Die alten Strukturen brechen auf. Inzwischen ist die Informatik-AG zumindest an der Sophienschule kein „Club der Computerfreaks“ mehr. So wie der Computer heute für viele Schüler zum Alltag gehört, wird auch diese AG vom Ansturm der interessierten Schüler fast erdrückt. Viele Schüler nutzen bereits privat das Internet zur Unterhaltung, aber auch als Informationsquelle für die Schule.

Auch im „echten“ Informatik-Unterricht wird dies deutlich. Die Zahl der Schüler in den Kursen übersteigt die der zur Verfügung stehenden Computer inzwischen bei weitem, und das trotz der Anschaffung neuer Rechner. Informatik hat sich von einem Spezialfach für wenige technisch versierte Schüler zu einem von den meisten Schülern als wichtig empfundenen Unterrichtsfach entwickelt. Doch dieser Veränderung muss auch von Seiten des Staates Rechnung getragen werden. Zwei Unterrichtsstunden ab Klasse 11 werden der großen Bedeutung dieses Themas für die Arbeitswelt der Zukunft kaum gerecht.

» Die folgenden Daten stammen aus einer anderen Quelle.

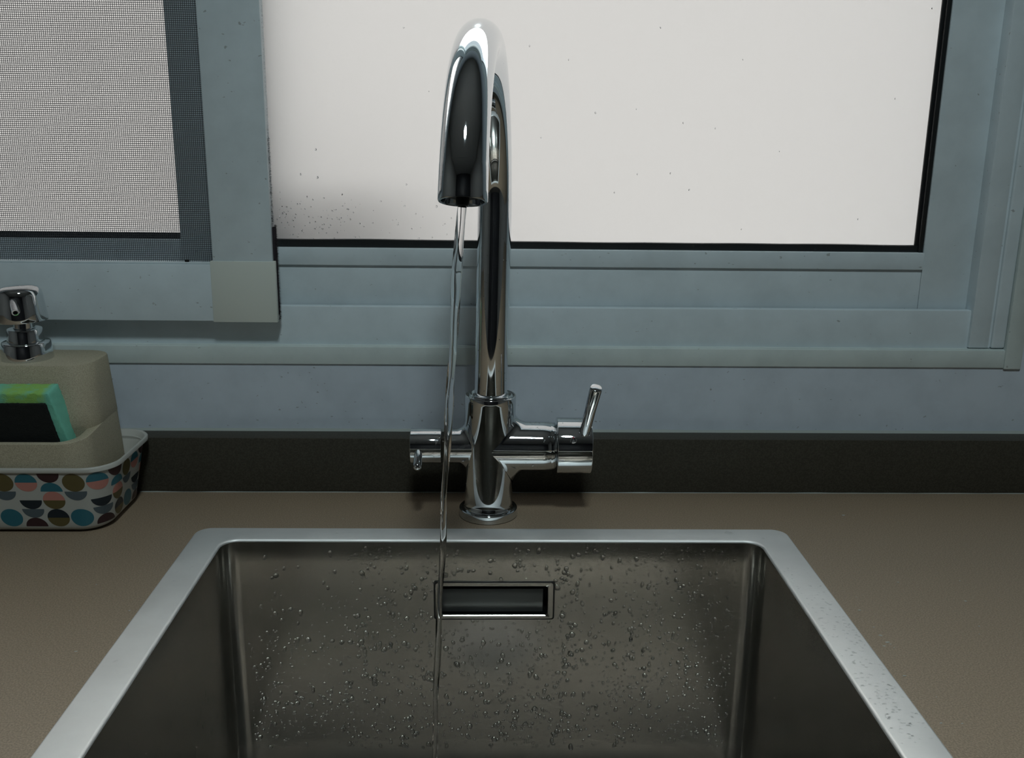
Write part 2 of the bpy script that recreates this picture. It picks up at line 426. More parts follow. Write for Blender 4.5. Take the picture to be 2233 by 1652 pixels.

Es ist wichtig, dass alle Schüler bereits vor ihrem Studium ausreichende „Medienkompetenz“ erwerben können. Wenn „ständiges Weiterlernen“ als Hauptanspruch an den Arbeitnehmer von morgen gestellt wird, dann muss dieser Prozess bereits in der Schule beginnen, und zwar in allen Bereichen. Ansonsten besteht die Gefahr, dass Menschen ohne außerschulische Weiterbildung allenfalls Asylbewerber im „Global Village“ der Internet-Gesellschaft sein werden.